A policeman woke me in the night. He said that people park here and overdose sometimes. We talked for a while about why I was sleeping in a truck. My back was cold and stiff and I asked if I could make us tea. Well we sat on top the mountain and had tea and looked at the stars. He talked. He said, "We got ta see an put up with thangs you would not believe." But he didn't say what they were and I looked at the unlit houses in the valley. When he rose to go the east sky was green on bottom.
The water was running all over the mountain, the cave taking enough to make the entrance crawl unavoidably wet and the waterfall climb a downright soaker. I'm not used to cold water caving. I'm skinny, thermally worthless, poorly clothed. The only thing is to keep moving fast, so I laid aside the survey stuff and hustled into an upstream crawl.
This little tube was once the conduit for the discovery of a significant upstream section of cave. While the downstream passage is heavily inscribed and besmoked, this crawl and the passages it leads to are nearly pristine, and are marked only with a solemn list, in carbide, of names and dates from 1931. Only in the clay crawls are any other marks discernible, and here they have received the patina of old age. Until I came here, of course.
I climbed out of the stream and up a breakdown pile. Up there joints led to joints and breakdown after breakdown. But I went there to check out a pit. It was narrow, sculpted, 31 feet deep by laser measurement. I wrestled a slab of rock across the top of this crack, rigged my rope to it, and inched down. The rappel rack ground against the wall in front of me while my spine ground against the wall in back. Once down, I found only another series of narrow, jagged joints, all ending in breakdown.
It is something similar to liberating to struggle against a problem with no one near to help, to have no choice but to succeed. I have long been a fearful man, and often declined difficulty out of fear of disaster. Experiencing real disaster has driven out most of that fear, and it is a blessing that its place has not been left empty, but filled with determination and curiosity. So climbing out of a tiny crack was calming, instead of the terrifying it would have been to my younger self. It took a very long time.

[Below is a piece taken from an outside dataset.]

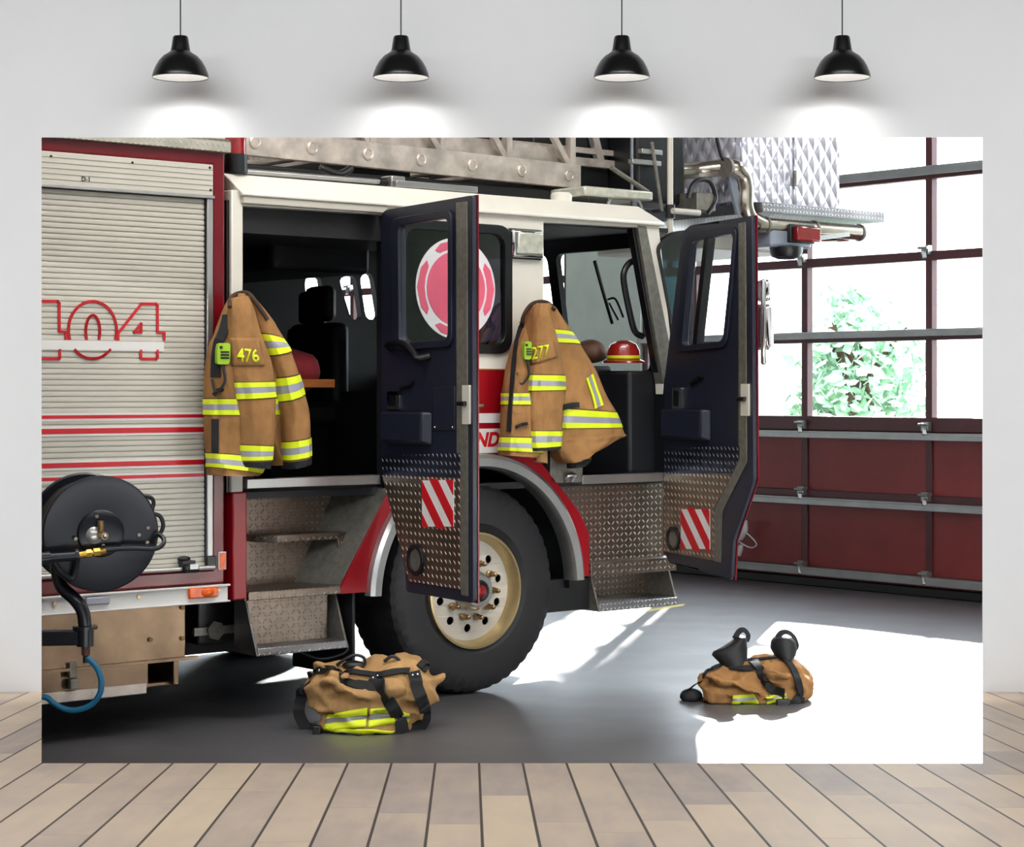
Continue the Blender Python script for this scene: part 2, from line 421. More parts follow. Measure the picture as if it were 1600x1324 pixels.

Then, exhausted, I made my way back to the survey gear and worked on drawing cross-sections. Sitting by a still, quiet, pool, unskilled but meticulous, trying to tell the truth on paper about a hole in the ground. I saw a big white crayfish in the pool beneath me. I tried to draw it. But by then the cold had returned, and the pencil was erratic. The shivered sketch looks alien, monstrous. It is a good momento of the day. I climbed out.
The walk from the cave overlooks the highway. I saw a young man with a backpack and a white cane, tapping his way along the guard rail of the four-lane. And the policeman wheeled around, got out to talk to him.